■ EXERCISE BRIEF:
Pictures stay out of the copy; set down each line of the listing below exactly.

───

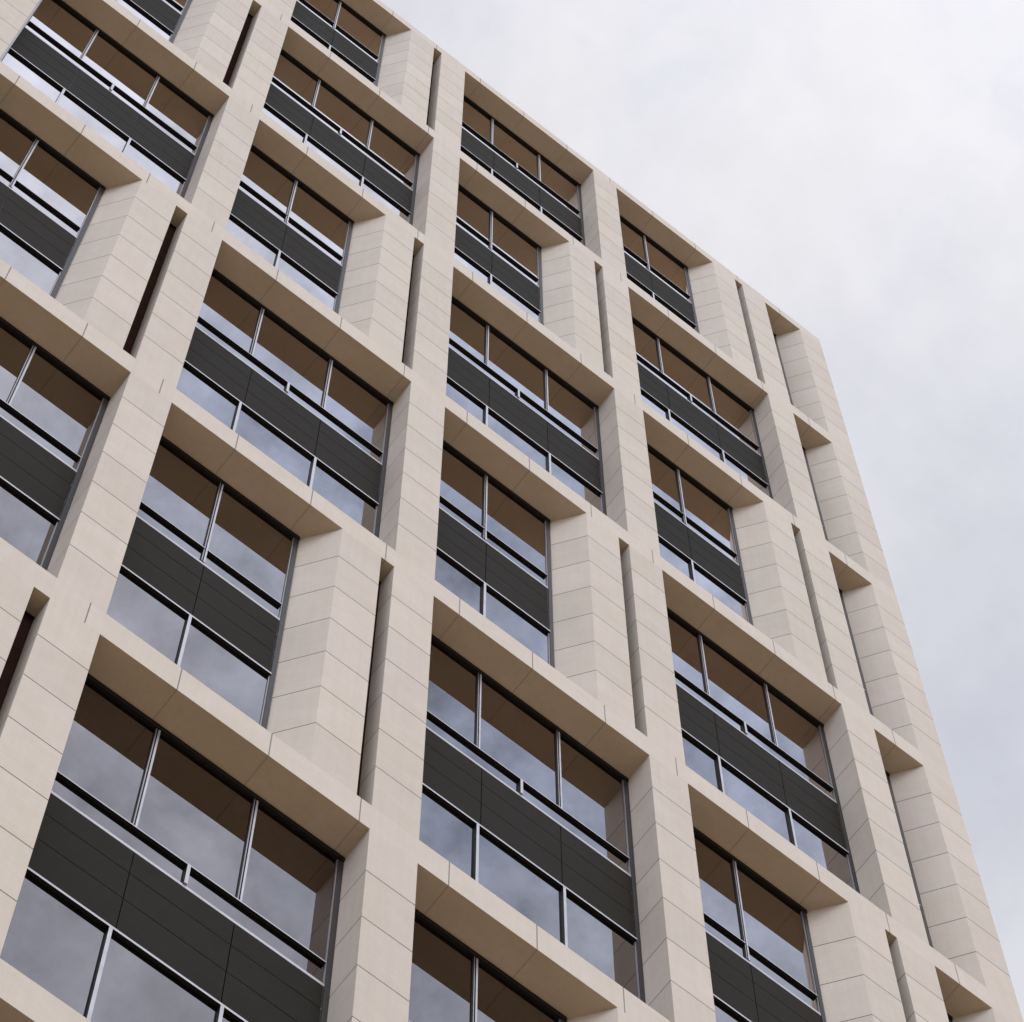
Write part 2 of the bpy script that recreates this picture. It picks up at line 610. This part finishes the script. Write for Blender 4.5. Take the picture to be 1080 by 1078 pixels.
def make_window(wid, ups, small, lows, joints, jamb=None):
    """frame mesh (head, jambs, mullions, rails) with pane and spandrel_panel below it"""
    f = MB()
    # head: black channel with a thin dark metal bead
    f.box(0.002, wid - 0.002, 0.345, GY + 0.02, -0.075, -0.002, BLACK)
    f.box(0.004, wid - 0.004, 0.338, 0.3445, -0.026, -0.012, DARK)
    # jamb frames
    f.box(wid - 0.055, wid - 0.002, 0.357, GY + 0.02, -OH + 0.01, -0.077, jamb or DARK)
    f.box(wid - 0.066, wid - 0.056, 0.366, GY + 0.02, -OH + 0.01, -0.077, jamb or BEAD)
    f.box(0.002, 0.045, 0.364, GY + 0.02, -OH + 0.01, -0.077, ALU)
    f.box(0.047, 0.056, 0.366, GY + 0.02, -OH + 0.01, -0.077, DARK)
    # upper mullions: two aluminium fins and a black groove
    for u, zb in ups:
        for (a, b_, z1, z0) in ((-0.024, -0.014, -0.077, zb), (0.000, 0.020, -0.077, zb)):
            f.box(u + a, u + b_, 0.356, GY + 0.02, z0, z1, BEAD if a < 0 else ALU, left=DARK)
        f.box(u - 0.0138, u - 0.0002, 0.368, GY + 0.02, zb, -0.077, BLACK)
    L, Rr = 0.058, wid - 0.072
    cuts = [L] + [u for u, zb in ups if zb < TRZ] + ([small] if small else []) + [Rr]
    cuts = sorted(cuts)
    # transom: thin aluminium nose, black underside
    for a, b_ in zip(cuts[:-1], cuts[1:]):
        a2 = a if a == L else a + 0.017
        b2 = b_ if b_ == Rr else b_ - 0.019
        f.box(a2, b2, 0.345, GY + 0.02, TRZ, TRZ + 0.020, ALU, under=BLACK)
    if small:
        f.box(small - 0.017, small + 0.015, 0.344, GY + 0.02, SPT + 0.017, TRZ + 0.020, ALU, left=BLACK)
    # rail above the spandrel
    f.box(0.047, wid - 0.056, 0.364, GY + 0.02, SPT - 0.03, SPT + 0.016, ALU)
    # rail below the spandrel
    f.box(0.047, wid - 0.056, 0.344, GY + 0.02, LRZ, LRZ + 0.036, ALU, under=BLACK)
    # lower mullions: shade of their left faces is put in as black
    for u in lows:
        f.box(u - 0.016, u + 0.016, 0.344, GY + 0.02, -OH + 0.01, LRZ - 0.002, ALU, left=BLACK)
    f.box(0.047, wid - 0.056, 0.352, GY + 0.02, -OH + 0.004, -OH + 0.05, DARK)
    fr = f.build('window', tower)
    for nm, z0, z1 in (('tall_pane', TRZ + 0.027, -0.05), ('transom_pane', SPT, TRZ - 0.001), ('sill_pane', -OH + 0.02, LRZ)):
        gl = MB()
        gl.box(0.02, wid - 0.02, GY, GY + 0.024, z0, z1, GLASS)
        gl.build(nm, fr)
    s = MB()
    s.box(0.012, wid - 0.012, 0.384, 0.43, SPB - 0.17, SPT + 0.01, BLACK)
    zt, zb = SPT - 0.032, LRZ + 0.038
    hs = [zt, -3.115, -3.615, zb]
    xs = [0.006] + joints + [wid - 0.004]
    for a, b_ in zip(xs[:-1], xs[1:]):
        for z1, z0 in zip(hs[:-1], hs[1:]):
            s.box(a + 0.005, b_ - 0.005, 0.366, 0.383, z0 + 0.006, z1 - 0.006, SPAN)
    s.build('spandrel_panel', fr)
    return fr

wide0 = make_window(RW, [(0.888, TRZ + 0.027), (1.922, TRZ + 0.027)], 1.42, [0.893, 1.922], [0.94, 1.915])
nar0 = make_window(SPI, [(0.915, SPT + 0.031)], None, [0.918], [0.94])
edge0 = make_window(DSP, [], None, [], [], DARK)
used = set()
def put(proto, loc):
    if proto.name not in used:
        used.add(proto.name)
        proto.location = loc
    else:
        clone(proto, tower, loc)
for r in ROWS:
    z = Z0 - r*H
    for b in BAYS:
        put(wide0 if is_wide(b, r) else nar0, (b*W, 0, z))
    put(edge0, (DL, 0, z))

───

■ FINAL ANSWER:
Write part 2 of the bpy script that recreates this picture. It picks up at line 610. This part finishes the script. Write for Blender 4.5. Take the picture to be 1080 by 1078 pixels.
def make_window(wid, ups, small, lows, joints, jamb=None):
    """frame mesh (head, jambs, mullions, rails) with pane and spandrel_panel below it"""
    f = MB()
    # head: black channel with a thin dark metal bead
    f.box(0.002, wid - 0.002, 0.345, GY + 0.02, -0.075, -0.002, BLACK)
    f.box(0.004, wid - 0.004, 0.338, 0.3445, -0.026, -0.012, DARK)
    # jamb frames
    f.box(wid - 0.055, wid - 0.002, 0.357, GY + 0.02, -OH + 0.01, -0.077, jamb or DARK)
    f.box(wid - 0.066, wid - 0.056, 0.366, GY + 0.02, -OH + 0.01, -0.077, jamb or BEAD)
    f.box(0.002, 0.045, 0.364, GY + 0.02, -OH + 0.01, -0.077, ALU)
    f.box(0.047, 0.056, 0.366, GY + 0.02, -OH + 0.01, -0.077, DARK)
    # upper mullions: two aluminium fins and a black groove
    for u, zb in ups:
        for (a, b_, z1, z0) in ((-0.024, -0.014, -0.077, zb), (0.000, 0.020, -0.077, zb)):
            f.box(u + a, u + b_, 0.356, GY + 0.02, z0, z1, BEAD if a < 0 else ALU, left=DARK)
        f.box(u - 0.0138, u - 0.0002, 0.368, GY + 0.02, zb, -0.077, BLACK)
    L, Rr = 0.058, wid - 0.072
    cuts = [L] + [u for u, zb in ups if zb < TRZ] + ([small] if small else []) + [Rr]
    cuts = sorted(cuts)
    # transom: thin aluminium nose, black underside
    for a, b_ in zip(cuts[:-1], cuts[1:]):
        a2 = a if a == L else a + 0.017
        b2 = b_ if b_ == Rr else b_ - 0.019
        f.box(a2, b2, 0.345, GY + 0.02, TRZ, TRZ + 0.020, ALU, under=BLACK)
    if small:
        f.box(small - 0.017, small + 0.015, 0.344, GY + 0.02, SPT + 0.017, TRZ + 0.020, ALU, left=BLACK)
    # rail above the spandrel
    f.box(0.047, wid - 0.056, 0.364, GY + 0.02, SPT - 0.03, SPT + 0.016, ALU)
    # rail below the spandrel
    f.box(0.047, wid - 0.056, 0.344, GY + 0.02, LRZ, LRZ + 0.036, ALU, under=BLACK)
    # lower mullions: shade of their left faces is put in as black
    for u in lows:
        f.box(u - 0.016, u + 0.016, 0.344, GY + 0.02, -OH + 0.01, LRZ - 0.002, ALU, left=BLACK)
    f.box(0.047, wid - 0.056, 0.352, GY + 0.02, -OH + 0.004, -OH + 0.05, DARK)
    fr = f.build('window', tower)
    for nm, z0, z1 in (('tall_pane', TRZ + 0.027, -0.05), ('transom_pane', SPT, TRZ - 0.001), ('sill_pane', -OH + 0.02, LRZ)):
        gl = MB()
        gl.box(0.02, wid - 0.02, GY, GY + 0.024, z0, z1, GLASS)
        gl.build(nm, fr)
    s = MB()
    s.box(0.012, wid - 0.012, 0.384, 0.43, SPB - 0.17, SPT + 0.01, BLACK)
    zt, zb = SPT - 0.032, LRZ + 0.038
    hs = [zt, -3.115, -3.615, zb]
    xs = [0.006] + joints + [wid - 0.004]
    for a, b_ in zip(xs[:-1], xs[1:]):
        for z1, z0 in zip(hs[:-1], hs[1:]):
            s.box(a + 0.005, b_ - 0.005, 0.366, 0.383, z0 + 0.006, z1 - 0.006, SPAN)
    s.build('spandrel_panel', fr)
    return fr

wide0 = make_window(RW, [(0.888, TRZ + 0.027), (1.922, TRZ + 0.027)], 1.42, [0.893, 1.922], [0.94, 1.915])
nar0 = make_window(SPI, [(0.915, SPT + 0.031)], None, [0.918], [0.94])
edge0 = make_window(DSP, [], None, [], [], DARK)
used = set()
def put(proto, loc):
    if proto.name not in used:
        used.add(proto.name)
        proto.location = loc
    else:
        clone(proto, tower, loc)
for r in ROWS:
    z = Z0 - r*H
    for b in BAYS:
        put(wide0 if is_wide(b, r) else nar0, (b*W, 0, z))
    put(edge0, (DL, 0, z))